In some martial systems they have taken certain idealizations a bit too seriously. For example, we know that balls roll the best. So in some disciplines, like Aikido, they try their best to roll but they do it a bit like they are pretending they are balls. Balls roll the best, don’t they? Except we aren’t balls. We have spines with bones among other things. So we must practice rolling on our meat parts, one side of our backs and crossing when we need to by rolling across our shoulders.

This became very evident to me when I attended a seminar with Martin Wheeler at McGill not long ago. The evidence was that when he rolled—enthusiastically leaping from a standing position—he was silent in his contact with the floor. Vlad says that a mat is like a bad friend; it lies to you. The advantage to training on a hard floor is that you know when you do it badly. If you roll across your spine you feel it and learn not to do it.

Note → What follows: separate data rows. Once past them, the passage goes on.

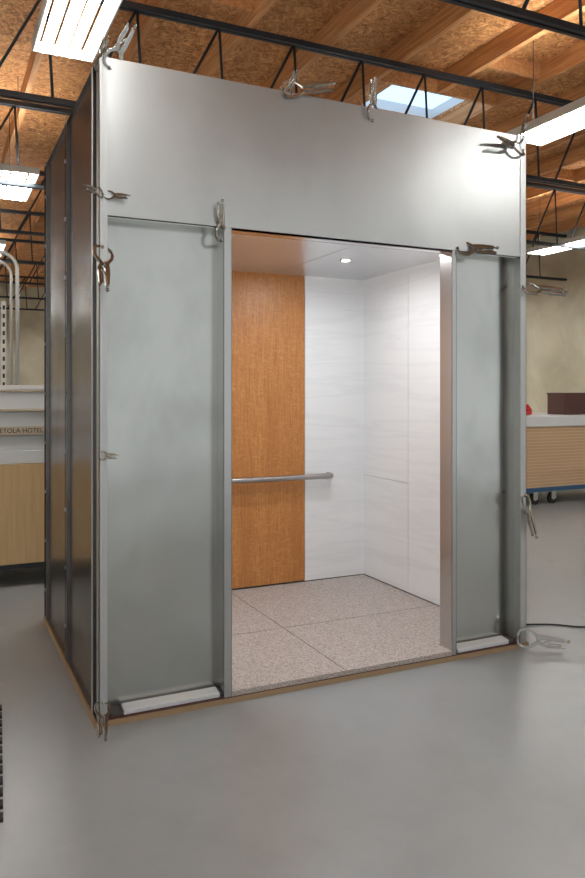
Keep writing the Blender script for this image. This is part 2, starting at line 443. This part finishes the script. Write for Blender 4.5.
while z<.93:
    b.box(x0+.03+random.uniform(-.01,.01),x1-.03,y0+random.uniform(-.006,.006),y1-.03,z,z+.016,(M_ply2,M_ply4)[k%2]); z+=.016
    b.box(x0+.04,x1-.04,y0+.006,y1-.04,z,z+.003,M_ply3); z+=.003;k+=1
zt=z
b.obj("plywood_sheets",pc)
one("white_cover_board",pc,(x0,x1,y0-.02,y1,zt+.001,zt+.13),M_foam,.01)
zt+=.132
b=MB(); b.box(6.52,7.8,3.95,4.25,zt,zt+.26,M_maroon); b.box(6.51,7.81,3.94,4.26,zt+.26,zt+.275,M_maroon); b.obj("maroon_panel_box",bevel=.004)
b=MB(); cx,cy=6.16,4.3
b.cyl((cx,cy,zt),(cx,cy,zt+.06),.11,M_red,24); b.cyl((cx,cy,zt+.06),(cx,cy,zt+.13),.11,M_red,24,.06); b.cyl((cx,cy,zt+.13),(cx,cy,zt+.15),.03,M_black,16)
b.obj("red_canister")
# cord
b=MB(); pts=[]
ctrl=[(2.30,.35),(2.6,.22),(2.75,.1),(2.95,.12),(3.2,-.05),(3.6,-.1),(4.2,.2),(4.9,.9)]
def cr(p0,p1,p2,p3,t): return .5*((2*p1)+(-p0+p2)*t+(2*p0-5*p1+4*p2-p3)*t*t+(-p0+3*p1-3*p2+p3)*t**3)
for k in range(len(ctrl)-1):
    q=[ctrl[max(0,min(len(ctrl)-1,k+j))] for j in (-1,0,1,2)]
    for s_ in range(8):
        t=s_/8; pts.append((cr(*[a[0] for a in q],t),cr(*[a[1] for a in q],t),.006))
b.tube(pts,.005,M_black,8); b.obj("power_cord")

# ------------------------------------------------------------------ world, camera
w=bpy.data.worlds.new("World"); S.world=w; w.use_nodes=True
w.node_tree.nodes["Background"].inputs[0].default_value=(.90,.94,.94,1); w.node_tree.nodes["Background"].inputs[1].default_value=.55
cam=bpy.data.cameras.new("camera"); co=bpy.data.objects.new("camera",cam); COL.objects.link(co); S.camera=co
cam.sensor_fit="HORIZONTAL"; cam.sensor_width=24; cam.lens=748.5*24/585; cam.shift_y=-(439-392.3)/585
co.location=(-.594,-3.045,1.346); co.rotation_euler=(math.pi/2,0,-.4447)
cam.clip_start=.05
S.view_settings.view_transform="Standard"; S.view_settings.exposure=.40
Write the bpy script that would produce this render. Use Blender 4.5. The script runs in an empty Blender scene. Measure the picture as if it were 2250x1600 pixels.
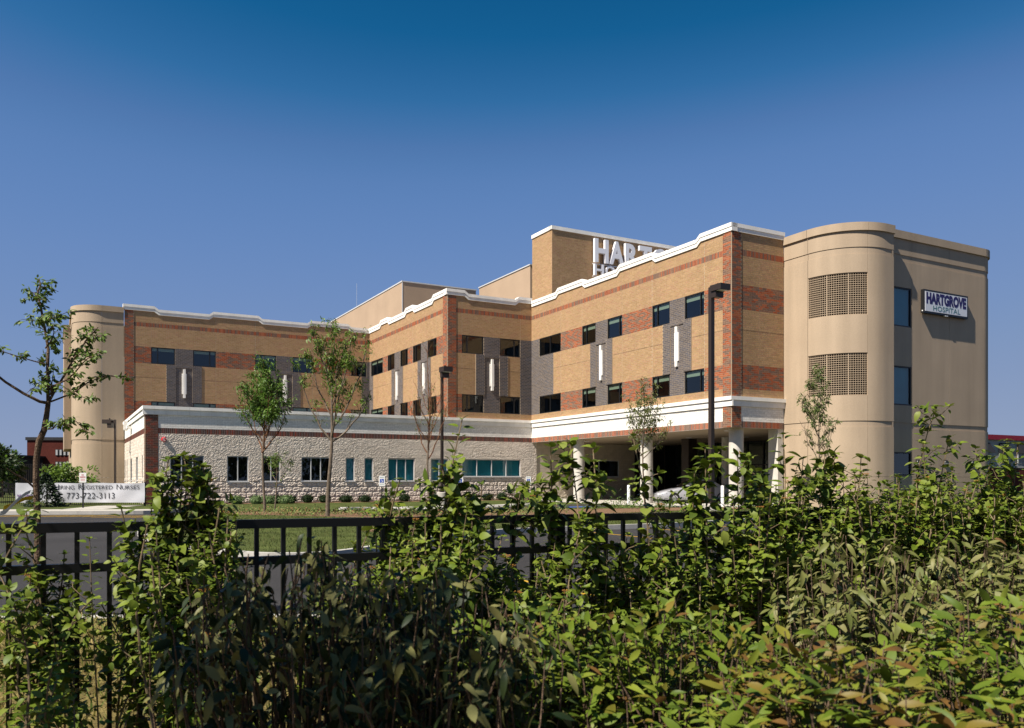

What ground flow! On Sunday we were working on falling and rolling. The gym we were in at McGill was all hardwood floors and Martin would dive at the floor into a roll, bounce up and immediately do it again from another angle. And again and again. Very impressive. When I get to be as old as him maybe I’ll be able to manage that. This all with the aim of making the transition from standing to being on the ground as seamless as possible.

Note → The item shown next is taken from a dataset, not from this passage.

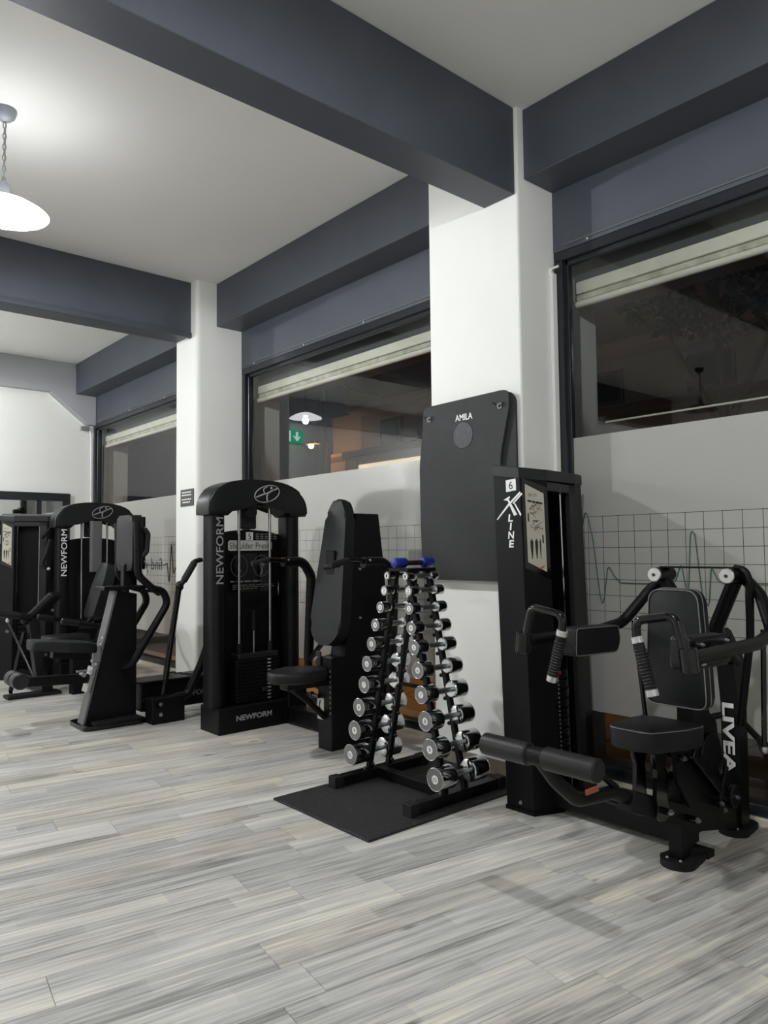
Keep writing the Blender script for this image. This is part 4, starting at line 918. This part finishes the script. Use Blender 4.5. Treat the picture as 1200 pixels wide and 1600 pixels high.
# press arms
for s in (-1, 1):
    ax = PX+s*0.465
    g = G(); g.tube([(ax, 3.02, 1.272), (ax, 3.20, 1.272), (ax, 3.275, 1.16), (ax, 3.245, 0.54)], 0.036, 0.10, 14, 8); obj('press_arm', g, 'black', m2)
    g = G(); g.tube([(ax, 3.245, 0.56), (ax, 3.24, 0.40), (PX+s*0.30, 3.28, 0.34), (PX+s*0.08, 3.32, 0.32)], 0.030, 0.06, 12); obj('arm_base', g, 'black', m2)
    g = G(); g.tube([(ax, 3.05, 1.280), (ax, 2.90, 1.290), (ax, 2.85, 1.275), (ax, 2.765, 1.262)], 0.017, 0.05, 12); hh = obj('handle', g, 'black_gloss', m2)
    g = G(); g.cyl((ax, 2.90, 1.288), (ax, 2.76, 1.262), 0.0205, n=14, bev=0.003); obj('grip', g, 'rubber', hh)
    g = G(); g.cyl((ax-0.12*s, 2.80, 1.245), (ax, 2.83, 1.262), 0.016, n=12, bev=0.003); gp2 = obj('cross_grip', g, 'rubber', hh)
    g = G(); g.ball((ax, 3.05, 1.28), 0.03, 12); obj('arm_joint', g, 'black_gloss', m2); bolt((ax+0.03, 3.05, 1.285), X3, m2, 0.010)
    if s > 0: continue
    g = G(); g.beam((ax, 3.24, 0.52), (PX+s*0.10, 3.12, 0.72), 0.03, 0.03); obj('arm_stay', g, 'black', m2)

# ---- far arched tower with its own seat (partly hidden)
m5 = thing('chest_press_machine', 'far black machine with arched tower and lettered post beside the row machine', 'gym machine', (-8.0, 2.95, 0))
arch_tower(m5, -3.25, -0.09, 'white_print')
# overhead swing frame seen in the arch
g = G(); g.prism(rrect(0.07, 0.13, 0.03, 5), (-8.21, 2.95, 0), X3, Y3, 1.15, 1.70); obj('hanging_post', g, 'lit_plate', m5)  # post's lit look comes from its paler colour
for dy in (-0.24, -0.10):
    g = G(); g.beam((-8.50, 2.84+dy*1.5, 1.52), (-8.50, 2.84+dy*0.7, 1.74), 0.03, 0.05, up=(1, 0, 0)); obj('cable_stay', g, 'black', m5)
for k in range(4):
    g = G(); g.box((-8.4885, 2.99, 1.40+k*0.022), (-8.487, 3.11, 1.412+k*0.022)); obj('caption_line', g, 'white_print', m5)
g = G(); g.box((-8.4885, 2.98, 1.28), (-8.487, 3.10, 1.37)); obj('name_plate', g, 'silver_label', m5)
g = G(); g.prism(rpoly([(-0.13, 0), (0.13, 0), (0.15, 0.3), (0.11, 0.56), (-0.11, 0.56), (-0.15, 0.3)], 0.06), (-7.45, 2.60, 0.72), X3, V((0, 0.30, 1)).normalized(), -0.10, 0, 0.022, 3); obj('backrest', g, 'leather', m5, smooth=60)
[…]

We aren’t balls and it is interesting that so few of us have figured out how to roll around in our living environment just using our bodies in a more clever way. Instead we seem to be interested in either gearing up like armadillos or else being very fussy about where we roll on the ground. A much better solution it seems to me is to think creatively about how we are engaging with our environment. And we can, if we acknowledge the ‘design principles’ of the bodies we have.